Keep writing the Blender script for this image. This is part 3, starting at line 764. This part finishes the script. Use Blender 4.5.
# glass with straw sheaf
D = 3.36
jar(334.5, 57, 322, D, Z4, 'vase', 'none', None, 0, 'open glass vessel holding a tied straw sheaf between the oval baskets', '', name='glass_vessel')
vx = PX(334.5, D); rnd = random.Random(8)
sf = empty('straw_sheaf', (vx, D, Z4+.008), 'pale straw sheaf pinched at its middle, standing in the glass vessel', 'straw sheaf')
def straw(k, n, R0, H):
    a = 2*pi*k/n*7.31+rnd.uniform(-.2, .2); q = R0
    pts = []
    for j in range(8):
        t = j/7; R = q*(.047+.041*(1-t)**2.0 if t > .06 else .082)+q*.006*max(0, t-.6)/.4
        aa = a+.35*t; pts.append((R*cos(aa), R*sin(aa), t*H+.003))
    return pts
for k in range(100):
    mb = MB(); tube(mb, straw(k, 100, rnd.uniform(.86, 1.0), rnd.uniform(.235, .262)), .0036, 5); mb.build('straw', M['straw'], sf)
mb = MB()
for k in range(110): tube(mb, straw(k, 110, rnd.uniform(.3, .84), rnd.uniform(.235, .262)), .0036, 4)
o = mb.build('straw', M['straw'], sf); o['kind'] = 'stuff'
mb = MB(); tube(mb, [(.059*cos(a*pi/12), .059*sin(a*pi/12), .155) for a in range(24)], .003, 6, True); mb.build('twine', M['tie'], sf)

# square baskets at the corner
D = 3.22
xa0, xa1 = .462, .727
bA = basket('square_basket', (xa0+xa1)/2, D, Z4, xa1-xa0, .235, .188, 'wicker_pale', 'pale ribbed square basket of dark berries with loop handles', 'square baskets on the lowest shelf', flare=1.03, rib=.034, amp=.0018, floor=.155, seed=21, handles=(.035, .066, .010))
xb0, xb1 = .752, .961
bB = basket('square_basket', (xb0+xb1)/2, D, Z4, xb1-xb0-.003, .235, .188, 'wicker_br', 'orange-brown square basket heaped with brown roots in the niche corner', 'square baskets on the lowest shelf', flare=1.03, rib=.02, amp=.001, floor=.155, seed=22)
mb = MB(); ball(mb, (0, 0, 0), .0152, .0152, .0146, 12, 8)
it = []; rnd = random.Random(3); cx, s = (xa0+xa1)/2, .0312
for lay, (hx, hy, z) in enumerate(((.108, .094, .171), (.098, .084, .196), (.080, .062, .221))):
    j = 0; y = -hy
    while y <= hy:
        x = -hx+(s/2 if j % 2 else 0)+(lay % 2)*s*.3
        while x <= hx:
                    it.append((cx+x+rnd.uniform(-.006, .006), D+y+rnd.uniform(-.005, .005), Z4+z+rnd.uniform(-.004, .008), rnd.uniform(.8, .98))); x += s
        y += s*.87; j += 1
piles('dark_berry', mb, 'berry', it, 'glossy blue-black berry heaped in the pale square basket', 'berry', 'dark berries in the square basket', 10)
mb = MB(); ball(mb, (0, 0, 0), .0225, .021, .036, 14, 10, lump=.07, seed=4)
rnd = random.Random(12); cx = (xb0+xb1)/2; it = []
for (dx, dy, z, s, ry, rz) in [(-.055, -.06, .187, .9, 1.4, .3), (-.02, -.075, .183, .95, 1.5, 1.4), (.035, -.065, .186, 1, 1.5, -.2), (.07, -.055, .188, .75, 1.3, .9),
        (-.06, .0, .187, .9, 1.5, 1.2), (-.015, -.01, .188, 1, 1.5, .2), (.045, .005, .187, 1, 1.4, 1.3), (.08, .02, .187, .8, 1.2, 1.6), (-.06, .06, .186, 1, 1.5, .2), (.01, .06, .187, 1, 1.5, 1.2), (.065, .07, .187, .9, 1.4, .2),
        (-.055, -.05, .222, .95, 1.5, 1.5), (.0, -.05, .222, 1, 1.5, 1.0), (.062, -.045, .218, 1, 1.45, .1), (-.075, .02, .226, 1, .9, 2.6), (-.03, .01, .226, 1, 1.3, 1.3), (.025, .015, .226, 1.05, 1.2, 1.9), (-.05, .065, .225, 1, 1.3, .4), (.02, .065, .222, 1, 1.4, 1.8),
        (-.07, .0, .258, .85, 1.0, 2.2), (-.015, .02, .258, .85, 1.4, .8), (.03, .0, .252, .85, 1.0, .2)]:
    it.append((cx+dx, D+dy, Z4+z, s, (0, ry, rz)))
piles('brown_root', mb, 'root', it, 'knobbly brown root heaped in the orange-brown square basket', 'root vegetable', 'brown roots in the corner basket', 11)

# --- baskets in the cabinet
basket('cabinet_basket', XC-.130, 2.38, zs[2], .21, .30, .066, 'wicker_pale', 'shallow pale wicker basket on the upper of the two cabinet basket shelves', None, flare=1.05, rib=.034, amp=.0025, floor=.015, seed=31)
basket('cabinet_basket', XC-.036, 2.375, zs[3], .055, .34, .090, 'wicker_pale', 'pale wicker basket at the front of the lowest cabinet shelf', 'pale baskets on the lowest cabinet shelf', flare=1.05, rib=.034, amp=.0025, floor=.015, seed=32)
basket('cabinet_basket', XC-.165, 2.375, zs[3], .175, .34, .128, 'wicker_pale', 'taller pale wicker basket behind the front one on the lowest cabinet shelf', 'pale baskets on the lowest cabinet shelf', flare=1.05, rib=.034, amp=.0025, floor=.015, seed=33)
*-*-*
- **Task to carry out**
Return the full listing, character for character.

- **Result**
Keep writing the Blender script for this image. This is part 3, starting at line 764. This part finishes the script. Use Blender 4.5.
# glass with straw sheaf
D = 3.36
jar(334.5, 57, 322, D, Z4, 'vase', 'none', None, 0, 'open glass vessel holding a tied straw sheaf between the oval baskets', '', name='glass_vessel')
vx = PX(334.5, D); rnd = random.Random(8)
sf = empty('straw_sheaf', (vx, D, Z4+.008), 'pale straw sheaf pinched at its middle, standing in the glass vessel', 'straw sheaf')
def straw(k, n, R0, H):
    a = 2*pi*k/n*7.31+rnd.uniform(-.2, .2); q = R0
    pts = []
    for j in range(8):
        t = j/7; R = q*(.047+.041*(1-t)**2.0 if t > .06 else .082)+q*.006*max(0, t-.6)/.4
        aa = a+.35*t; pts.append((R*cos(aa), R*sin(aa), t*H+.003))
    return pts
for k in range(100):
    mb = MB(); tube(mb, straw(k, 100, rnd.uniform(.86, 1.0), rnd.uniform(.235, .262)), .0036, 5); mb.build('straw', M['straw'], sf)
mb = MB()
for k in range(110): tube(mb, straw(k, 110, rnd.uniform(.3, .84), rnd.uniform(.235, .262)), .0036, 4)
o = mb.build('straw', M['straw'], sf); o['kind'] = 'stuff'
mb = MB(); tube(mb, [(.059*cos(a*pi/12), .059*sin(a*pi/12), .155) for a in range(24)], .003, 6, True); mb.build('twine', M['tie'], sf)

# square baskets at the corner
D = 3.22
xa0, xa1 = .462, .727
bA = basket('square_basket', (xa0+xa1)/2, D, Z4, xa1-xa0, .235, .188, 'wicker_pale', 'pale ribbed square basket of dark berries with loop handles', 'square baskets on the lowest shelf', flare=1.03, rib=.034, amp=.0018, floor=.155, seed=21, handles=(.035, .066, .010))
xb0, xb1 = .752, .961
bB = basket('square_basket', (xb0+xb1)/2, D, Z4, xb1-xb0-.003, .235, .188, 'wicker_br', 'orange-brown square basket heaped with brown roots in the niche corner', 'square baskets on the lowest shelf', flare=1.03, rib=.02, amp=.001, floor=.155, seed=22)
mb = MB(); ball(mb, (0, 0, 0), .0152, .0152, .0146, 12, 8)
it = []; rnd = random.Random(3); cx, s = (xa0+xa1)/2, .0312
for lay, (hx, hy, z) in enumerate(((.108, .094, .171), (.098, .084, .196), (.080, .062, .221))):
    j = 0; y = -hy
    while y <= hy:
        x = -hx+(s/2 if j % 2 else 0)+(lay % 2)*s*.3
        while x <= hx:
                    it.append((cx+x+rnd.uniform(-.006, .006), D+y+rnd.uniform(-.005, .005), Z4+z+rnd.uniform(-.004, .008), rnd.uniform(.8, .98))); x += s
        y += s*.87; j += 1
piles('dark_berry', mb, 'berry', it, 'glossy blue-black berry heaped in the pale square basket', 'berry', 'dark berries in the square basket', 10)
mb = MB(); ball(mb, (0, 0, 0), .0225, .021, .036, 14, 10, lump=.07, seed=4)
rnd = random.Random(12); cx = (xb0+xb1)/2; it = []
for (dx, dy, z, s, ry, rz) in [(-.055, -.06, .187, .9, 1.4, .3), (-.02, -.075, .183, .95, 1.5, 1.4), (.035, -.065, .186, 1, 1.5, -.2), (.07, -.055, .188, .75, 1.3, .9),
        (-.06, .0, .187, .9, 1.5, 1.2), (-.015, -.01, .188, 1, 1.5, .2), (.045, .005, .187, 1, 1.4, 1.3), (.08, .02, .187, .8, 1.2, 1.6), (-.06, .06, .186, 1, 1.5, .2), (.01, .06, .187, 1, 1.5, 1.2), (.065, .07, .187, .9, 1.4, .2),
        (-.055, -.05, .222, .95, 1.5, 1.5), (.0, -.05, .222, 1, 1.5, 1.0), (.062, -.045, .218, 1, 1.45, .1), (-.075, .02, .226, 1, .9, 2.6), (-.03, .01, .226, 1, 1.3, 1.3), (.025, .015, .226, 1.05, 1.2, 1.9), (-.05, .065, .225, 1, 1.3, .4), (.02, .065, .222, 1, 1.4, 1.8),
        (-.07, .0, .258, .85, 1.0, 2.2), (-.015, .02, .258, .85, 1.4, .8), (.03, .0, .252, .85, 1.0, .2)]:
    it.append((cx+dx, D+dy, Z4+z, s, (0, ry, rz)))
piles('brown_root', mb, 'root', it, 'knobbly brown root heaped in the orange-brown square basket', 'root vegetable', 'brown roots in the corner basket', 11)

# --- baskets in the cabinet
basket('cabinet_basket', XC-.130, 2.38, zs[2], .21, .30, .066, 'wicker_pale', 'shallow pale wicker basket on the upper of the two cabinet basket shelves', None, flare=1.05, rib=.034, amp=.0025, floor=.015, seed=31)
basket('cabinet_basket', XC-.036, 2.375, zs[3], .055, .34, .090, 'wicker_pale', 'pale wicker basket at the front of the lowest cabinet shelf', 'pale baskets on the lowest cabinet shelf', flare=1.05, rib=.034, amp=.0025, floor=.015, seed=32)
basket('cabinet_basket', XC-.165, 2.375, zs[3], .175, .34, .128, 'wicker_pale', 'taller pale wicker basket behind the front one on the lowest cabinet shelf', 'pale baskets on the lowest cabinet shelf', flare=1.05, rib=.034, amp=.0025, floor=.015, seed=33)